▸ **REQUIRED TASK**:
Write out the whole listing exactly as it stands.

▸ **DATA SECTION**:

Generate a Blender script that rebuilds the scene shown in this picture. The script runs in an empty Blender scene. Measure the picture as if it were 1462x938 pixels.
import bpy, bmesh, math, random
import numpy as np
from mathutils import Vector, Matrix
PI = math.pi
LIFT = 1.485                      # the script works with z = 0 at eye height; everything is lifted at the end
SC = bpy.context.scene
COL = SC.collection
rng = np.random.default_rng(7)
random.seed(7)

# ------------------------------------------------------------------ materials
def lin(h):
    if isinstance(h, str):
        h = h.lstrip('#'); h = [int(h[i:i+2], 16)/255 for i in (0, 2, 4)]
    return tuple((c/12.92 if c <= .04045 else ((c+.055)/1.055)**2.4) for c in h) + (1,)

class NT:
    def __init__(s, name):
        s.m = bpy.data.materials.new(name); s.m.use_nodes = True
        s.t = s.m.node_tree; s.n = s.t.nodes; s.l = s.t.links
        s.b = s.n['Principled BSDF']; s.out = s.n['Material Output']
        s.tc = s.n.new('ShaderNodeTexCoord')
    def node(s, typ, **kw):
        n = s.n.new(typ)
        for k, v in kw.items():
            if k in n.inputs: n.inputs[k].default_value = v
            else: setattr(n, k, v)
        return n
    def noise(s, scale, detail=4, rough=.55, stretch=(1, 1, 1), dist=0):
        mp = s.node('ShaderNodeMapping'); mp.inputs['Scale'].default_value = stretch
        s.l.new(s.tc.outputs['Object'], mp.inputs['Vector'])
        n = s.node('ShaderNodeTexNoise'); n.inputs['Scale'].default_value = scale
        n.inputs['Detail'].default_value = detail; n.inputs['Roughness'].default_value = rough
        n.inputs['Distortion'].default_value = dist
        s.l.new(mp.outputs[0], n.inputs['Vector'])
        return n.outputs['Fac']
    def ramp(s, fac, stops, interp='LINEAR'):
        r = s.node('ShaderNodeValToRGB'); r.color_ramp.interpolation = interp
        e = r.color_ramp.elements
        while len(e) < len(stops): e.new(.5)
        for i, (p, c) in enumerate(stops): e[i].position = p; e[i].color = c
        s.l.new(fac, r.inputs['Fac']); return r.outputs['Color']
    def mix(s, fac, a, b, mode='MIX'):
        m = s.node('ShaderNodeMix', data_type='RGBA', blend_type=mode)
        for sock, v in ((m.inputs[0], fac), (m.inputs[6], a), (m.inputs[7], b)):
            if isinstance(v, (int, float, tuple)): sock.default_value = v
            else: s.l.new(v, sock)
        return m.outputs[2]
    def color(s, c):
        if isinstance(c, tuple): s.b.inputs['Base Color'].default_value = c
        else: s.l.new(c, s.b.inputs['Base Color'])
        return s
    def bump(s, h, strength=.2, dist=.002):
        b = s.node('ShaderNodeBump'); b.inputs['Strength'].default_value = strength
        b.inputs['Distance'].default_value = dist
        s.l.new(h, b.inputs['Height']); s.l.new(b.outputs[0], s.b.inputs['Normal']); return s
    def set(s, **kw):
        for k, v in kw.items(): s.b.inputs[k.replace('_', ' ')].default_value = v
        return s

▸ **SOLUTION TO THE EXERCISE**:
Generate a Blender script that rebuilds the scene shown in this picture. The script runs in an empty Blender scene. Measure the picture as if it were 1462x938 pixels.
import bpy, bmesh, math, random
import numpy as np
from mathutils import Vector, Matrix
PI = math.pi
LIFT = 1.485                      # the script works with z = 0 at eye height; everything is lifted at the end
SC = bpy.context.scene
COL = SC.collection
rng = np.random.default_rng(7)
random.seed(7)

# ------------------------------------------------------------------ materials
def lin(h):
    if isinstance(h, str):
        h = h.lstrip('#'); h = [int(h[i:i+2], 16)/255 for i in (0, 2, 4)]
    return tuple((c/12.92 if c <= .04045 else ((c+.055)/1.055)**2.4) for c in h) + (1,)

class NT:
    def __init__(s, name):
        s.m = bpy.data.materials.new(name); s.m.use_nodes = True
        s.t = s.m.node_tree; s.n = s.t.nodes; s.l = s.t.links
        s.b = s.n['Principled BSDF']; s.out = s.n['Material Output']
        s.tc = s.n.new('ShaderNodeTexCoord')
    def node(s, typ, **kw):
        n = s.n.new(typ)
        for k, v in kw.items():
            if k in n.inputs: n.inputs[k].default_value = v
            else: setattr(n, k, v)
        return n
    def noise(s, scale, detail=4, rough=.55, stretch=(1, 1, 1), dist=0):
        mp = s.node('ShaderNodeMapping'); mp.inputs['Scale'].default_value = stretch
        s.l.new(s.tc.outputs['Object'], mp.inputs['Vector'])
        n = s.node('ShaderNodeTexNoise'); n.inputs['Scale'].default_value = scale
        n.inputs['Detail'].default_value = detail; n.inputs['Roughness'].default_value = rough
        n.inputs['Distortion'].default_value = dist
        s.l.new(mp.outputs[0], n.inputs['Vector'])
        return n.outputs['Fac']
    def ramp(s, fac, stops, interp='LINEAR'):
        r = s.node('ShaderNodeValToRGB'); r.color_ramp.interpolation = interp
        e = r.color_ramp.elements
        while len(e) < len(stops): e.new(.5)
        for i, (p, c) in enumerate(stops): e[i].position = p; e[i].color = c
        s.l.new(fac, r.inputs['Fac']); return r.outputs['Color']
    def mix(s, fac, a, b, mode='MIX'):
        m = s.node('ShaderNodeMix', data_type='RGBA', blend_type=mode)
        for sock, v in ((m.inputs[0], fac), (m.inputs[6], a), (m.inputs[7], b)):
            if isinstance(v, (int, float, tuple)): sock.default_value = v
            else: s.l.new(v, sock)
        return m.outputs[2]
    def color(s, c):
        if isinstance(c, tuple): s.b.inputs['Base Color'].default_value = c
        else: s.l.new(c, s.b.inputs['Base Color'])
        return s
    def bump(s, h, strength=.2, dist=.002):
        b = s.node('ShaderNodeBump'); b.inputs['Strength'].default_value = strength
        b.inputs['Distance'].default_value = dist
        s.l.new(h, b.inputs['Height']); s.l.new(b.outputs[0], s.b.inputs['Normal']); return s
    def set(s, **kw):
        for k, v in kw.items(): s.b.inputs[k.replace('_', ' ')].default_value = v
        return s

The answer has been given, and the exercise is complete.